AMcD: This is a pan European issue, identified even in countries with much higher unemployment rates than Ireland. Inadequate skills is now being identified as the biggest barrier to making investments. In fact, companies are now saying that four or five years after the financial crisis, access to finance is not the barrier to making investments. It is access to people. This is in countries with unemployment rates, including France, of close to 10 per cent. There is a real gap in the labour market between the skills that people have and what is going to be required in the future. That is at two levels; at the corporate level, we are seeing it clearly that they need people with ICT skills and they are struggling to find it. Even in the public sector, municipalities are telling us that they still face budget constraints, but now access to skills is the biggest problem in terms of construction, project management and engineering skills. A lot of it disappeared after the crisis. There was little investment for ten years, we just cannot turn it on and off.

IK: How do we deal with it?

AMcD: It might sound trite, but we have to start investing in education and training again, and ramping that up. I was in government at the time when difficult decisions had to be made in terms of cutting budgets, and in fact the EIB became the only source of capital funding for the Irish universities system.

We have financed every single university in Ireland and we are now looking at all the institutes of technology. What we could finance were projects that generated cash flows. We are a bank. Universities were not going to borrow to invest in things that did not generate reasonable short term cash such as the business schools or student accommodation. There are whole other areas of university life that badly need it but do not generate immediate cash flows.

The business model for banks for undergraduate education is very challenging and we know how difficult this is to deal with politically. We need to generate a new financing model for undergraduate education but it has to happen.

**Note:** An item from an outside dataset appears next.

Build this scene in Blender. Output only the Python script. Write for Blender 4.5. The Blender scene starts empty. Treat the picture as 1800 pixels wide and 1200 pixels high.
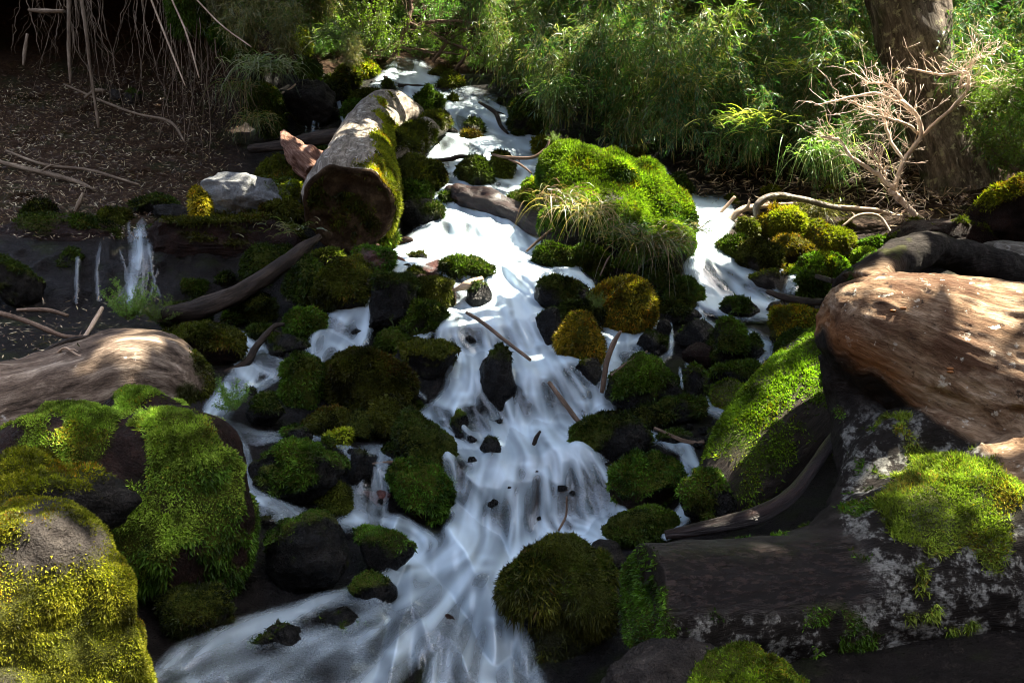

IK: What are the biggest areas of investments in terms of sectors for the EIB going forward?

AMcD: If I look ahead over the next 30 years, the European Council just had a huge argument about whether to formally endorse this net zero emissions target for 2050. Most countries wanted to but some felt uncomfortable about it. One way or the other, we know the direction of travel. If you look at what the implications of that target are, we pretty much have to replace the entire capital stock in 30 years. It is our energy systems, it is transport, it is corporate assets, it is lock stock and barrel. So investment levels in physical assets are going to have to increase significantly in line if we are to embrace that target.

Equally an increasing proportion of that investment is going to be in intangible assets. We look at the nature of modern corporate competitive advantage in the 21st century, and it is very rarely driven by industrial processes any more. It is driven by organizational innovation, driven by information technology, driven by algorithms, machine learning and so on. We need to work out a model where we have an environment in Europe that encourages that type of innovation.

Actually, what we have in Europe is interesting. We have some of the best research and development, investments in science any place in the world. We see it with all the Nobel Prizes, all the banking and so on. But we need to commercialize it. That is a big challenge over the next ten years.